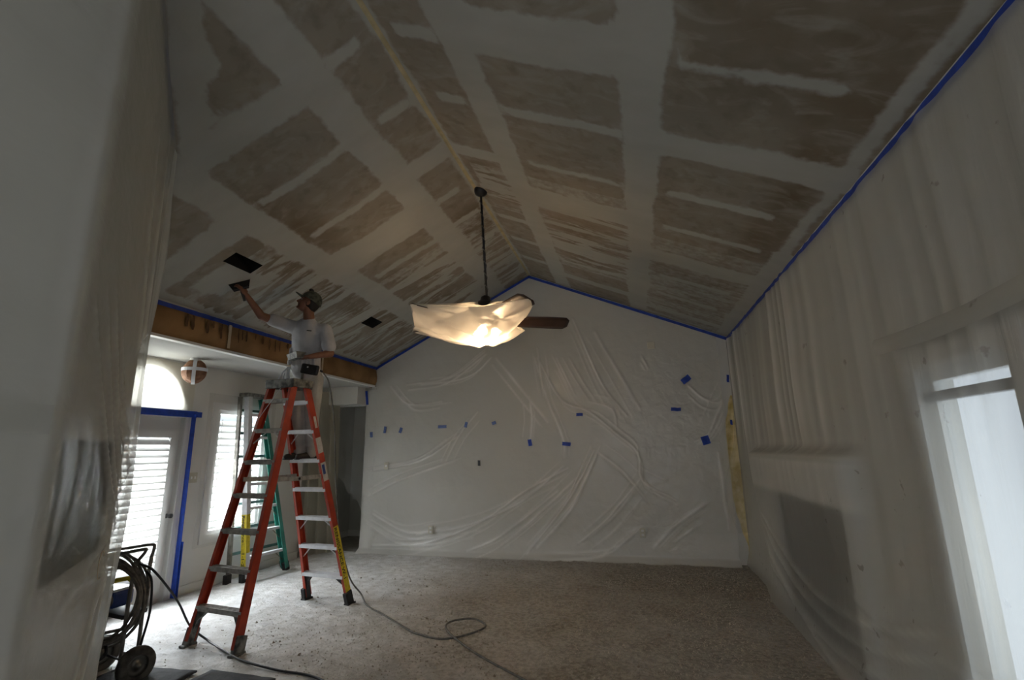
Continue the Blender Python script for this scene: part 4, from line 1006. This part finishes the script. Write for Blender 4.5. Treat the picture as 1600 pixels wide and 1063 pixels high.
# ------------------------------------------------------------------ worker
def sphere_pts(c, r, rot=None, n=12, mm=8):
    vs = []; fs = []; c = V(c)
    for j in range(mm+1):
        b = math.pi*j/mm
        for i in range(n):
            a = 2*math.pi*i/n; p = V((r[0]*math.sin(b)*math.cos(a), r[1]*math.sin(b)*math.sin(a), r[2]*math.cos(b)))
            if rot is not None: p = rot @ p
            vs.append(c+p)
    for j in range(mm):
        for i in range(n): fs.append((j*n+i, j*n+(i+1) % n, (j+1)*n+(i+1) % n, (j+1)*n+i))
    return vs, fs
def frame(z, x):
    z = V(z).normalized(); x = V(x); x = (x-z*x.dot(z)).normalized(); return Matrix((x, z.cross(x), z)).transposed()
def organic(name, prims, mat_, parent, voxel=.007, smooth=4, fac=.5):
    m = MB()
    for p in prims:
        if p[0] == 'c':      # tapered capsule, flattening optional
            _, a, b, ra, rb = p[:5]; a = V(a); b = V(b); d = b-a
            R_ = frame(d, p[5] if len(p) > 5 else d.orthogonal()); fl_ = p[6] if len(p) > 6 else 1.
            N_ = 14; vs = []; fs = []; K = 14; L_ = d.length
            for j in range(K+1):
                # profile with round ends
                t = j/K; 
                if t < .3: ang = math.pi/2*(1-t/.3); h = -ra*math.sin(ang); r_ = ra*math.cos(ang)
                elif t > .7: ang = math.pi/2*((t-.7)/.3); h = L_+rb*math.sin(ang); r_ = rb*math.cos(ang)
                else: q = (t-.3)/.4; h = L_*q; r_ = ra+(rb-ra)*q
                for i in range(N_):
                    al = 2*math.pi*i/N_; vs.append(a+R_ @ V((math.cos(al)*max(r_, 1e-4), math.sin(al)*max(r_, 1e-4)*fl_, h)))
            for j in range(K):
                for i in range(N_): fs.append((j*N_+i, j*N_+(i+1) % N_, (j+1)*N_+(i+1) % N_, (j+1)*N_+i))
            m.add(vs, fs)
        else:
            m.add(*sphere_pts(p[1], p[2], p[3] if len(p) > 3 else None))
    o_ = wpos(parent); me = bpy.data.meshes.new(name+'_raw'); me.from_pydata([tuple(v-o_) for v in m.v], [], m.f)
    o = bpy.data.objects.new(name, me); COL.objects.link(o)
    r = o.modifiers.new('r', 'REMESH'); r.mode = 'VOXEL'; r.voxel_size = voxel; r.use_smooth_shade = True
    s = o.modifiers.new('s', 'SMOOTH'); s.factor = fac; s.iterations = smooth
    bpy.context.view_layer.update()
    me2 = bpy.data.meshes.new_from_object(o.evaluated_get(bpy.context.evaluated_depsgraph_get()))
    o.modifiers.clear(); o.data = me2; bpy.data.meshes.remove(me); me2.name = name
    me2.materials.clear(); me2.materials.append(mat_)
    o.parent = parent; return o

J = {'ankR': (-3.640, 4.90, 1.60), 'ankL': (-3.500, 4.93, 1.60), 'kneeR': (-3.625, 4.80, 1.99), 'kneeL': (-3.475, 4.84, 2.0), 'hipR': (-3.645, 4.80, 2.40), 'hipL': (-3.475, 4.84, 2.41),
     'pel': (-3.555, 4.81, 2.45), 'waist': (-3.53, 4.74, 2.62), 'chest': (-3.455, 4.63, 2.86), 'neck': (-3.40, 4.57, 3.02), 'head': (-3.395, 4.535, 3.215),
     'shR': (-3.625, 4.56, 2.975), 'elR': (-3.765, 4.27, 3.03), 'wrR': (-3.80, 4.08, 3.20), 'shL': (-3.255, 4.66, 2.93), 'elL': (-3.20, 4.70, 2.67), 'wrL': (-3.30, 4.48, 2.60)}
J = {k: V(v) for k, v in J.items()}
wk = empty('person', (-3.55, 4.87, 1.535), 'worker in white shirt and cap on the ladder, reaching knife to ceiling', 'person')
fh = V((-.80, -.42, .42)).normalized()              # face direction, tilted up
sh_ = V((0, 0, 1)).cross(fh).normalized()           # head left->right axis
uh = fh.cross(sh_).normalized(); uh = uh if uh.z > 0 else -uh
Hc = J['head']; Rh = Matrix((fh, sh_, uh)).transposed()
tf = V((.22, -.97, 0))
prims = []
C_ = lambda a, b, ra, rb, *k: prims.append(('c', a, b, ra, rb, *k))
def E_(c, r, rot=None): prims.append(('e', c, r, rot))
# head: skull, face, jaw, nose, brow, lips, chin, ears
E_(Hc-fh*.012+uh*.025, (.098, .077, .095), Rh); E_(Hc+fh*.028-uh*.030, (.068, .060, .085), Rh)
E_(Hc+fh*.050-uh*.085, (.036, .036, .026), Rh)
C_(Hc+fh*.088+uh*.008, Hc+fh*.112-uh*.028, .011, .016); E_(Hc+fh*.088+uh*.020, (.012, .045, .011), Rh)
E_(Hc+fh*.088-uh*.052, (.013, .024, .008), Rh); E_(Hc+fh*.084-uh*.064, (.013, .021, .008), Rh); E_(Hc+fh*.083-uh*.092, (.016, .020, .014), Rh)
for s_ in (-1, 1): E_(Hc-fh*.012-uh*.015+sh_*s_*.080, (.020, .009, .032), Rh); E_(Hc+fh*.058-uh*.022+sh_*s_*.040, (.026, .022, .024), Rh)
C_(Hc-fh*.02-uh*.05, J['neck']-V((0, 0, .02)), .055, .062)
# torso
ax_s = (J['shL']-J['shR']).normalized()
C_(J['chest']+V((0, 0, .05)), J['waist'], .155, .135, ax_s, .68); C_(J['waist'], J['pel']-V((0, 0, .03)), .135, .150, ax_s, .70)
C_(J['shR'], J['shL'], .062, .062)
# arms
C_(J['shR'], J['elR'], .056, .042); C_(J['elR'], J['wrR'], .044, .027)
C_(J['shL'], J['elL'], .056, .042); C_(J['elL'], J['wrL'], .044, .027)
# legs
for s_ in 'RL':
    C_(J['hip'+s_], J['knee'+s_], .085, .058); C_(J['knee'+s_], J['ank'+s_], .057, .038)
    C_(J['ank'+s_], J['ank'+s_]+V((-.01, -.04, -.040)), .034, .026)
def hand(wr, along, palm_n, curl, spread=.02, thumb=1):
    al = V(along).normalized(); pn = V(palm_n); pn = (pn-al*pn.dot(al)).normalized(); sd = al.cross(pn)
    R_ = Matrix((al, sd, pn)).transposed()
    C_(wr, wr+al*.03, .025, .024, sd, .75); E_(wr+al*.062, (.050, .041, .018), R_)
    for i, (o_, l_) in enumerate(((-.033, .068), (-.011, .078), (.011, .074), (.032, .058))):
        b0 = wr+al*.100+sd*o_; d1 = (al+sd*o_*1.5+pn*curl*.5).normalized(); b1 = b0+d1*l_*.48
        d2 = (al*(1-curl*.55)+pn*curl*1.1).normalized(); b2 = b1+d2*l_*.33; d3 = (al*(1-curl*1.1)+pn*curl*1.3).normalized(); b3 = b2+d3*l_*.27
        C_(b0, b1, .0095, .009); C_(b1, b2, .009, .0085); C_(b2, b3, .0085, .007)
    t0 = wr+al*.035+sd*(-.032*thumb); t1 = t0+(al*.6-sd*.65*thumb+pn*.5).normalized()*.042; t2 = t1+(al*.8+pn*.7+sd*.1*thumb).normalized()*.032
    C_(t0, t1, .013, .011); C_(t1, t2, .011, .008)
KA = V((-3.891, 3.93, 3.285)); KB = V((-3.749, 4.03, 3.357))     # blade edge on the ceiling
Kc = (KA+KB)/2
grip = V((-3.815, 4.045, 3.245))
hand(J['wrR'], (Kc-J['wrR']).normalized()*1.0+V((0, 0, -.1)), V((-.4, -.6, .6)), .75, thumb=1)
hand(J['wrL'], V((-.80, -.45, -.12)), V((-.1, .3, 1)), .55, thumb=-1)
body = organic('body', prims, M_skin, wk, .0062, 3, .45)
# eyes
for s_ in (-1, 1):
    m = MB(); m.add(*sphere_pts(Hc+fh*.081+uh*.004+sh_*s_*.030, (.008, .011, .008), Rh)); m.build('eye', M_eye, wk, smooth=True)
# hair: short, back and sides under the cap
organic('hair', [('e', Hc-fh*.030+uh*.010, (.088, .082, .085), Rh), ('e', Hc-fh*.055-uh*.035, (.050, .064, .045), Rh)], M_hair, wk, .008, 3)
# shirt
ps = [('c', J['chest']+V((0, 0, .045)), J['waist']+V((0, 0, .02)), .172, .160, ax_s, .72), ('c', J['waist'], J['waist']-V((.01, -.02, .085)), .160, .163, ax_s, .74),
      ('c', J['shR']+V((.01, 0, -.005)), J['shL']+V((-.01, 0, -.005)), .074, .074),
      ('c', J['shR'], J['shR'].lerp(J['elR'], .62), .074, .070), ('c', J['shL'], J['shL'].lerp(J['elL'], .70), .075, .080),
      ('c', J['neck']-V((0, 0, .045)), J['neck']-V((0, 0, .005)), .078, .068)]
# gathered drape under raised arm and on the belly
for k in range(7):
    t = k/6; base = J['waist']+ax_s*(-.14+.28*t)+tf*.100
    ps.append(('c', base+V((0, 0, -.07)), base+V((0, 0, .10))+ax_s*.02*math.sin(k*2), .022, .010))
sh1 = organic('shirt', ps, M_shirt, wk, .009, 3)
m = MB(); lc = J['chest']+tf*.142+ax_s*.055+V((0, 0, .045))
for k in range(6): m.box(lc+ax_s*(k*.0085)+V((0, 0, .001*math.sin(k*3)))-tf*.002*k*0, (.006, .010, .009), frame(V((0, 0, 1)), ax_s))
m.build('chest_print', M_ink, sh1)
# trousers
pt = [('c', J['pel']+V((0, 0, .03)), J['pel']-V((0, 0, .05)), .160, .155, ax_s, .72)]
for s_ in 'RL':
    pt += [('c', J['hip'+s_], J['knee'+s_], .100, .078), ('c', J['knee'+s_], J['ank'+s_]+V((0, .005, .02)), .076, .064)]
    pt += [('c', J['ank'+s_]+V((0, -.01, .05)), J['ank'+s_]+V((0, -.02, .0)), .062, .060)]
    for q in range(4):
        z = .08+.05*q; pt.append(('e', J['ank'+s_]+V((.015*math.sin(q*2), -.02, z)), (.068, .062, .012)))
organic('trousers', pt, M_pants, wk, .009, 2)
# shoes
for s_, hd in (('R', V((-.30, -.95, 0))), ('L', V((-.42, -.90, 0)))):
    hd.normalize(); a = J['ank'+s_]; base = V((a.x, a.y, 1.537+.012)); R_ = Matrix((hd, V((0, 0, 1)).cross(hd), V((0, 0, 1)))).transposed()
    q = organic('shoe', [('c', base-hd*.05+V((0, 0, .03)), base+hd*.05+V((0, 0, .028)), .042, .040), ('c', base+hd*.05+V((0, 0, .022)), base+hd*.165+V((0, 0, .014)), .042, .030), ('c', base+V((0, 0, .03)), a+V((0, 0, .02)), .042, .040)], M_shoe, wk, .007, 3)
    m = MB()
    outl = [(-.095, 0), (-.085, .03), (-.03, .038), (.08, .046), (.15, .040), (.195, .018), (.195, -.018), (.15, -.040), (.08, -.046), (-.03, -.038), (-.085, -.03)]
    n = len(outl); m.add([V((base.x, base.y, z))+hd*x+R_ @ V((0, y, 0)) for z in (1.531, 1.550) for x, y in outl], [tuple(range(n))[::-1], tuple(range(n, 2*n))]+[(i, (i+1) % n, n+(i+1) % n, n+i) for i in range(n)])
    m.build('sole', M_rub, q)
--
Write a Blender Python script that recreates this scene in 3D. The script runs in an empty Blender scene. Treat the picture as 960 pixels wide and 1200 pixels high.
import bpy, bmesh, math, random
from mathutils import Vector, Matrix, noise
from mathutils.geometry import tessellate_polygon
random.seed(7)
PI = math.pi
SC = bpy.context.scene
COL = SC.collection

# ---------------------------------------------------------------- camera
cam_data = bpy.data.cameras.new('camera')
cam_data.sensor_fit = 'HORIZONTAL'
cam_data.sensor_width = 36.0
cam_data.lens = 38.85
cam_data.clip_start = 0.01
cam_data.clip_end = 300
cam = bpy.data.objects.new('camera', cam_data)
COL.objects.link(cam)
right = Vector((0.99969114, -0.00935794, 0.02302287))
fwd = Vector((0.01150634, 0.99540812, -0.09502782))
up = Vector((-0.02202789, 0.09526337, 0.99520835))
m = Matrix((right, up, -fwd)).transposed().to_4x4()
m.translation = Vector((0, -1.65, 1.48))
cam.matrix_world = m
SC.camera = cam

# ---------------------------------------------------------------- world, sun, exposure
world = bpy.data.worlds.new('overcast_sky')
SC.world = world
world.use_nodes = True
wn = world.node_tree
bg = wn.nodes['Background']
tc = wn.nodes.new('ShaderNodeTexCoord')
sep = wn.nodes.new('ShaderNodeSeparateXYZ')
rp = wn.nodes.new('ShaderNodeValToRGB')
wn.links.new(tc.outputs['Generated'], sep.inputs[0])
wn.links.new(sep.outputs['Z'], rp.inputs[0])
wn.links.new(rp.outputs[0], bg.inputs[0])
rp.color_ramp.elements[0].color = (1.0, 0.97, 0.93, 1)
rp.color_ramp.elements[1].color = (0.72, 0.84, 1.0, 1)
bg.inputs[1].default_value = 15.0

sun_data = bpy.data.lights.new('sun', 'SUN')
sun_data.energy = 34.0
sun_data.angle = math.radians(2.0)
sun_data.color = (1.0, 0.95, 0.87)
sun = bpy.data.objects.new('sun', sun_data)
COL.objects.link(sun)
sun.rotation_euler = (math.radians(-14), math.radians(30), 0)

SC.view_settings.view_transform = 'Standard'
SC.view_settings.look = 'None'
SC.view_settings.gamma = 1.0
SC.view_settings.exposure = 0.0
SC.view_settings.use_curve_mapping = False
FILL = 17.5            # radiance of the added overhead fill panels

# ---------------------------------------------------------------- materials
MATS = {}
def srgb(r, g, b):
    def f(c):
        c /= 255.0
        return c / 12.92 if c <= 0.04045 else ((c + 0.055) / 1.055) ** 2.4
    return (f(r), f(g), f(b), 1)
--
Pick out each line containing "Blender" and report it.

- WRITTEN RESPONSE -
Continue the Blender Python script for this scene: part 4, from line 1006. This part finishes the script. Write for Blender 4.5. Treat the picture as 1600 pixels wide and 1063 pixels high.
Write a Blender Python script that recreates this scene in 3D. The script runs in an empty Blender scene. Treat the picture as 960 pixels wide and 1200 pixels high.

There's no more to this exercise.